Seen from Ukraine, the death of Alexei Navalny takes on a different tone, as Paulina Siegień notes in Krytyka Polityczna: “he was not one of those whom Ukrainians consider an ally in their struggle”, especially given his belated condemnation of the occupation of Crimea and the Russian invasion. “Ukrainians have every right to criticise the character and activities of Navalny, and the organisations linked to him. They also have the right to resent the Russian opposition for not supporting them sufficiently […], or most of them simply have no desire to have any kind of relationship with the Russians, whatever their opinions”, she writes.

The bad

Is this the final blow for Viktor Orbán’s “illiberal” government in Hungary? Massive demonstrations in several Hungarian cities following the resignation of the President of the Republic, Katalin Novák, and the former Minister of Justice, Judit Varga, after revelations made by the independent outlet 444.hu about Katalin Novák’s decision to pardon a man convicted of covering up a child sexual abuse case, might lead one to think so. In Visegrad Insight, Iván László Nagy reconstructs the sequence of events that led to “one of the most turbulent weeks in modern Hungarian politics”, and points out that this is the second time that an Orbán-backed head of state has had to resign, the first being Pál Schmitt in 2012, following a plagiarism case. For their part, Szabolcs Panyi (Direkt 36) and Sarkadi Zsolt (Telex) tell VSquare about the crucial role played by the head of the Hungarian Reformed Church, Zoltán Balog, a close associate of Katalin Novák and former Orbán minister, in granting the presidential pardon. Finally, in HVG, Istvan Mudra Márton traces the history of the paedophilia case at the root of the scandal, which dragged on for 13 years, and in which “the brutal political interference with which Viktor Orbán is trying to keep his grip on things cannot completely prevent the pieces of the jigsaw from fitting together”.

The good

Will Julian Assange be extradited to the United States, where he faces up to 175 years in prison?
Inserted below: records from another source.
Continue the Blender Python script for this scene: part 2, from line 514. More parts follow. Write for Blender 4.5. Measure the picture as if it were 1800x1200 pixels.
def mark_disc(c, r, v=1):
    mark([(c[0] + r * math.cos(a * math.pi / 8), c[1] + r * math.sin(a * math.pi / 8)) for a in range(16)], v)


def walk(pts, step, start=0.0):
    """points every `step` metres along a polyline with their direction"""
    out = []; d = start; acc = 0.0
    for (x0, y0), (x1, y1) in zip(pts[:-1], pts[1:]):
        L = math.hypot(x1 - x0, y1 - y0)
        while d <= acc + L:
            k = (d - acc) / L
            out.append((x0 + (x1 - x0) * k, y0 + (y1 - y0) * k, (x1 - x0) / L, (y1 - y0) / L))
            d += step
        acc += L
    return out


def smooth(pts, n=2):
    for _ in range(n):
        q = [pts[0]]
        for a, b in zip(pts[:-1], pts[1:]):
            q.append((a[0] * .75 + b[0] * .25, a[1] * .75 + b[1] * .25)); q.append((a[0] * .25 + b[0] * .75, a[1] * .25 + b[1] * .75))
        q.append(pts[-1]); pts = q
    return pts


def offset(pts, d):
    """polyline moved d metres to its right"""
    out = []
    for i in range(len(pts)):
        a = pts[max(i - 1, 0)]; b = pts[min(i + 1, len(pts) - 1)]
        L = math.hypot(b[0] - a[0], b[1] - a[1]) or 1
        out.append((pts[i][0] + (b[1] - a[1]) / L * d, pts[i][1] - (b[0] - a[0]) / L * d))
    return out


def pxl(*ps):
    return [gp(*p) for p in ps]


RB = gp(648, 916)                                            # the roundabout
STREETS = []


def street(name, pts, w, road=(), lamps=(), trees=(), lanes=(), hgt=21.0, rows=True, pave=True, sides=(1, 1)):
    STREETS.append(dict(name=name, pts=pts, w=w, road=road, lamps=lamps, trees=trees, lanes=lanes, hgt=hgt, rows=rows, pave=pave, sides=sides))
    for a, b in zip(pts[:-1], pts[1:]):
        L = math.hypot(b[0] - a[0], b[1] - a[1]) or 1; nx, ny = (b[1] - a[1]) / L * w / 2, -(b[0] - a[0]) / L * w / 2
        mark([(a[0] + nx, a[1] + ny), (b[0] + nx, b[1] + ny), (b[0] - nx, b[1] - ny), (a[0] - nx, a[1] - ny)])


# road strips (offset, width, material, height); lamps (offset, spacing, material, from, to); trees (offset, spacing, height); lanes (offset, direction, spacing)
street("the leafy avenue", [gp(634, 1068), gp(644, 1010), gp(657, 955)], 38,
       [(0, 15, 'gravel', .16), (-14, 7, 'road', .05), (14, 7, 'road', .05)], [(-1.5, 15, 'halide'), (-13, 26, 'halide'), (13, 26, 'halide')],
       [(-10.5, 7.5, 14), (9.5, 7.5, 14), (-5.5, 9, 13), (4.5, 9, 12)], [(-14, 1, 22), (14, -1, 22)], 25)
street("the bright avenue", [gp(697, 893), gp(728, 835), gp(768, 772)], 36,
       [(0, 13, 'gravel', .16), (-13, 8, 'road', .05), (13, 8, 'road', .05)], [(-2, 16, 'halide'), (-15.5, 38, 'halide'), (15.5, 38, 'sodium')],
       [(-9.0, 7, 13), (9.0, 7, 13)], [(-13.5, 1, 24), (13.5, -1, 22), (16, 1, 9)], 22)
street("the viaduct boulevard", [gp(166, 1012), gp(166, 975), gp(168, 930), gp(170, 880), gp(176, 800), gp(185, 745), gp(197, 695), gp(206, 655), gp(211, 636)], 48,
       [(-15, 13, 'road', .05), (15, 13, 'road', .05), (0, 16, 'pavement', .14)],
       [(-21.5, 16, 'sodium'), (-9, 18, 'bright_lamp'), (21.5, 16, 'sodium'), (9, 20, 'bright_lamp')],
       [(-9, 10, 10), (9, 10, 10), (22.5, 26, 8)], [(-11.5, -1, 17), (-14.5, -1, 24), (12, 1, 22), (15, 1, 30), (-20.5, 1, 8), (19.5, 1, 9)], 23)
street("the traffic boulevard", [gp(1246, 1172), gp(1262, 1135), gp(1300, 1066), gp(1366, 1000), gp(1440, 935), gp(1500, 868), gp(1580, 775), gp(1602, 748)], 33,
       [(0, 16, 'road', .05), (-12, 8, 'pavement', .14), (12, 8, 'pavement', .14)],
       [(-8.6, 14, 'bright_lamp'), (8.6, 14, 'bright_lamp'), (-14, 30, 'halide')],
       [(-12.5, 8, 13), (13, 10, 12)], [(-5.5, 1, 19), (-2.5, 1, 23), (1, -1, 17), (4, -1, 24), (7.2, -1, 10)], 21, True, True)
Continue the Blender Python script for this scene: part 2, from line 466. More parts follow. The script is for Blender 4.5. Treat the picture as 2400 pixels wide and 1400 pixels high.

The UK High Court will have to rule on his appeal against Washington’s extradition request, which aims to have the WikiLeaks co-founder tried on espionage charges for publishing more than 250,000 confidential military and diplomatic documents in 2010. Christophe Deloire and Rebecca Vincent, respectively Secretary General and Director of Campaigns at Reporters Without Borders (RSF), tell The Guardian how they have met Assange several times since August 2023 in Belmarsh prison (London), where he has been held since 2019. They denounce “the myriad obstacles” they have faced in their mission to provide Assange with legal support, as well as the difficulties in following the hearings in his case, and the fact that he has not been allowed to attend these hearings since January 2021, as well as “his worrying state of mental health and his risk of suicide”.